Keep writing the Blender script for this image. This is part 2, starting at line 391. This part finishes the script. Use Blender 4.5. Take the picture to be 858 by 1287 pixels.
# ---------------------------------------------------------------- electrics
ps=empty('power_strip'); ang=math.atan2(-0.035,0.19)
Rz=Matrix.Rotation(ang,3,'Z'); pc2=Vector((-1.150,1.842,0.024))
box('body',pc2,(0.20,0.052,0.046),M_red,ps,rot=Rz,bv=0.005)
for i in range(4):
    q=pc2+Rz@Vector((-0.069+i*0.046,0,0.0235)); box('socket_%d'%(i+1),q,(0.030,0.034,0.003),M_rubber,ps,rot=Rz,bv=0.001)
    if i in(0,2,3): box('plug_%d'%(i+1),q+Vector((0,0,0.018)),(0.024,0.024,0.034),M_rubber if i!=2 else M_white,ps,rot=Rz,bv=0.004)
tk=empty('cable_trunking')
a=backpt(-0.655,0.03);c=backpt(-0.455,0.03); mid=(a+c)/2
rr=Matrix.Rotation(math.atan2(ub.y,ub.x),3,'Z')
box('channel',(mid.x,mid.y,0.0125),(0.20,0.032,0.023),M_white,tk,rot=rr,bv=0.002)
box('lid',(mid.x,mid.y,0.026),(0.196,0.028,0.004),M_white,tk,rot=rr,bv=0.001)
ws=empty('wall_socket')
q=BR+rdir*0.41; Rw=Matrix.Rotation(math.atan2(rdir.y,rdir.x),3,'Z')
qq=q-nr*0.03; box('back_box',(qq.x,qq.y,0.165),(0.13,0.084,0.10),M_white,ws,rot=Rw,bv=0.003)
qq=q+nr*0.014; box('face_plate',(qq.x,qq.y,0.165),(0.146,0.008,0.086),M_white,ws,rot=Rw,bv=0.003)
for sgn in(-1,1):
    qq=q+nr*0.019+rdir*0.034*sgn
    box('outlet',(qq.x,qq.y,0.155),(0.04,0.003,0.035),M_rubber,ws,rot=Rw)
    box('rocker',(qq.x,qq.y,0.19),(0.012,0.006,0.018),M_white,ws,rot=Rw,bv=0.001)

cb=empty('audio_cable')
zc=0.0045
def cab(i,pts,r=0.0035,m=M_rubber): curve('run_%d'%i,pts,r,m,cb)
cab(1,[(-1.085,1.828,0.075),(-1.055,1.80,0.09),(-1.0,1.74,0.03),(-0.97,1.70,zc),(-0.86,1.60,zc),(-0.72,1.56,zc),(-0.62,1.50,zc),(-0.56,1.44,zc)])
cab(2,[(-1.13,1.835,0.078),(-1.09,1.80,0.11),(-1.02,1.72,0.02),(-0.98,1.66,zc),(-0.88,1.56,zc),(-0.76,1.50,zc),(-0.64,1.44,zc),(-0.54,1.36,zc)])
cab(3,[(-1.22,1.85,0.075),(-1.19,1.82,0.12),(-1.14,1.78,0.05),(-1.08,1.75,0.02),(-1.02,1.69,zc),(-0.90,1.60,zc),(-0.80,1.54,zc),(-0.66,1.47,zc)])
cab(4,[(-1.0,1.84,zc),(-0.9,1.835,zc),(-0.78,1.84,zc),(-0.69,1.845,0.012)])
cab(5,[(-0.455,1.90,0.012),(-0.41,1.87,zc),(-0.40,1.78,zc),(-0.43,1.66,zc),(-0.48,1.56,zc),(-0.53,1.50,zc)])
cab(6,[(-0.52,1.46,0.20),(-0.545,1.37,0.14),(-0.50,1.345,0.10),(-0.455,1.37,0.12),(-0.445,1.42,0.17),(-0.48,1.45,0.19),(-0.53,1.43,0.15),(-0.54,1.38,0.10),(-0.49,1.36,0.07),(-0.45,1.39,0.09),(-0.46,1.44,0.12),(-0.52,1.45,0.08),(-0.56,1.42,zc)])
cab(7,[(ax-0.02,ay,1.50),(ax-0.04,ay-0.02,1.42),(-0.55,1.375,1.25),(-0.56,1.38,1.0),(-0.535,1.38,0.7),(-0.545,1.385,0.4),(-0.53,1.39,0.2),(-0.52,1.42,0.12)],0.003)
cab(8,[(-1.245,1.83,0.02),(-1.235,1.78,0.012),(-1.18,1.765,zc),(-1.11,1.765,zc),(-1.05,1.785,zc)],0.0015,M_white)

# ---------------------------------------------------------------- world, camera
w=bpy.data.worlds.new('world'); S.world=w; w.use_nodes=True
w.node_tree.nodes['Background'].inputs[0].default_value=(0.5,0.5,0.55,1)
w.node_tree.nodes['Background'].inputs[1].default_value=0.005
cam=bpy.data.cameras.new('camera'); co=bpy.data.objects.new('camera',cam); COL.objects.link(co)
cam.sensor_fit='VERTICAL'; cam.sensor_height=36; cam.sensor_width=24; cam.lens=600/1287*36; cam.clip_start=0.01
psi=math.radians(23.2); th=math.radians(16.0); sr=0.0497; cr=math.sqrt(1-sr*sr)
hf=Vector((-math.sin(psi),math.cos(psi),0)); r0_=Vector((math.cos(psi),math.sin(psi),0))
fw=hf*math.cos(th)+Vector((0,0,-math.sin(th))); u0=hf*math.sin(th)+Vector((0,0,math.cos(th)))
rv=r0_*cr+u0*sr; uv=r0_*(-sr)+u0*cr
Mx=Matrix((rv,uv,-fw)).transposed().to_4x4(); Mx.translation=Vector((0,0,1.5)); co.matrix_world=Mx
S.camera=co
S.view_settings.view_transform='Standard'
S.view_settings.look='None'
··········
*Task to complete*
Copy out the material above in its entirety. Every detail must match.

*The reply*
Keep writing the Blender script for this image. This is part 2, starting at line 391. This part finishes the script. Use Blender 4.5. Take the picture to be 858 by 1287 pixels.
# ---------------------------------------------------------------- electrics
ps=empty('power_strip'); ang=math.atan2(-0.035,0.19)
Rz=Matrix.Rotation(ang,3,'Z'); pc2=Vector((-1.150,1.842,0.024))
box('body',pc2,(0.20,0.052,0.046),M_red,ps,rot=Rz,bv=0.005)
for i in range(4):
    q=pc2+Rz@Vector((-0.069+i*0.046,0,0.0235)); box('socket_%d'%(i+1),q,(0.030,0.034,0.003),M_rubber,ps,rot=Rz,bv=0.001)
    if i in(0,2,3): box('plug_%d'%(i+1),q+Vector((0,0,0.018)),(0.024,0.024,0.034),M_rubber if i!=2 else M_white,ps,rot=Rz,bv=0.004)
tk=empty('cable_trunking')
a=backpt(-0.655,0.03);c=backpt(-0.455,0.03); mid=(a+c)/2
rr=Matrix.Rotation(math.atan2(ub.y,ub.x),3,'Z')
box('channel',(mid.x,mid.y,0.0125),(0.20,0.032,0.023),M_white,tk,rot=rr,bv=0.002)
box('lid',(mid.x,mid.y,0.026),(0.196,0.028,0.004),M_white,tk,rot=rr,bv=0.001)
ws=empty('wall_socket')
q=BR+rdir*0.41; Rw=Matrix.Rotation(math.atan2(rdir.y,rdir.x),3,'Z')
qq=q-nr*0.03; box('back_box',(qq.x,qq.y,0.165),(0.13,0.084,0.10),M_white,ws,rot=Rw,bv=0.003)
qq=q+nr*0.014; box('face_plate',(qq.x,qq.y,0.165),(0.146,0.008,0.086),M_white,ws,rot=Rw,bv=0.003)
for sgn in(-1,1):
    qq=q+nr*0.019+rdir*0.034*sgn
    box('outlet',(qq.x,qq.y,0.155),(0.04,0.003,0.035),M_rubber,ws,rot=Rw)
    box('rocker',(qq.x,qq.y,0.19),(0.012,0.006,0.018),M_white,ws,rot=Rw,bv=0.001)

cb=empty('audio_cable')
zc=0.0045
def cab(i,pts,r=0.0035,m=M_rubber): curve('run_%d'%i,pts,r,m,cb)
cab(1,[(-1.085,1.828,0.075),(-1.055,1.80,0.09),(-1.0,1.74,0.03),(-0.97,1.70,zc),(-0.86,1.60,zc),(-0.72,1.56,zc),(-0.62,1.50,zc),(-0.56,1.44,zc)])
cab(2,[(-1.13,1.835,0.078),(-1.09,1.80,0.11),(-1.02,1.72,0.02),(-0.98,1.66,zc),(-0.88,1.56,zc),(-0.76,1.50,zc),(-0.64,1.44,zc),(-0.54,1.36,zc)])
cab(3,[(-1.22,1.85,0.075),(-1.19,1.82,0.12),(-1.14,1.78,0.05),(-1.08,1.75,0.02),(-1.02,1.69,zc),(-0.90,1.60,zc),(-0.80,1.54,zc),(-0.66,1.47,zc)])
cab(4,[(-1.0,1.84,zc),(-0.9,1.835,zc),(-0.78,1.84,zc),(-0.69,1.845,0.012)])
cab(5,[(-0.455,1.90,0.012),(-0.41,1.87,zc),(-0.40,1.78,zc),(-0.43,1.66,zc),(-0.48,1.56,zc),(-0.53,1.50,zc)])
cab(6,[(-0.52,1.46,0.20),(-0.545,1.37,0.14),(-0.50,1.345,0.10),(-0.455,1.37,0.12),(-0.445,1.42,0.17),(-0.48,1.45,0.19),(-0.53,1.43,0.15),(-0.54,1.38,0.10),(-0.49,1.36,0.07),(-0.45,1.39,0.09),(-0.46,1.44,0.12),(-0.52,1.45,0.08),(-0.56,1.42,zc)])
cab(7,[(ax-0.02,ay,1.50),(ax-0.04,ay-0.02,1.42),(-0.55,1.375,1.25),(-0.56,1.38,1.0),(-0.535,1.38,0.7),(-0.545,1.385,0.4),(-0.53,1.39,0.2),(-0.52,1.42,0.12)],0.003)
cab(8,[(-1.245,1.83,0.02),(-1.235,1.78,0.012),(-1.18,1.765,zc),(-1.11,1.765,zc),(-1.05,1.785,zc)],0.0015,M_white)

# ---------------------------------------------------------------- world, camera
w=bpy.data.worlds.new('world'); S.world=w; w.use_nodes=True
w.node_tree.nodes['Background'].inputs[0].default_value=(0.5,0.5,0.55,1)
w.node_tree.nodes['Background'].inputs[1].default_value=0.005
cam=bpy.data.cameras.new('camera'); co=bpy.data.objects.new('camera',cam); COL.objects.link(co)
cam.sensor_fit='VERTICAL'; cam.sensor_height=36; cam.sensor_width=24; cam.lens=600/1287*36; cam.clip_start=0.01
psi=math.radians(23.2); th=math.radians(16.0); sr=0.0497; cr=math.sqrt(1-sr*sr)
hf=Vector((-math.sin(psi),math.cos(psi),0)); r0_=Vector((math.cos(psi),math.sin(psi),0))
fw=hf*math.cos(th)+Vector((0,0,-math.sin(th))); u0=hf*math.sin(th)+Vector((0,0,math.cos(th)))
rv=r0_*cr+u0*sr; uv=r0_*(-sr)+u0*cr
Mx=Matrix((rv,uv,-fw)).transposed().to_4x4(); Mx.translation=Vector((0,0,1.5)); co.matrix_world=Mx
S.camera=co
S.view_settings.view_transform='Standard'
S.view_settings.look='None'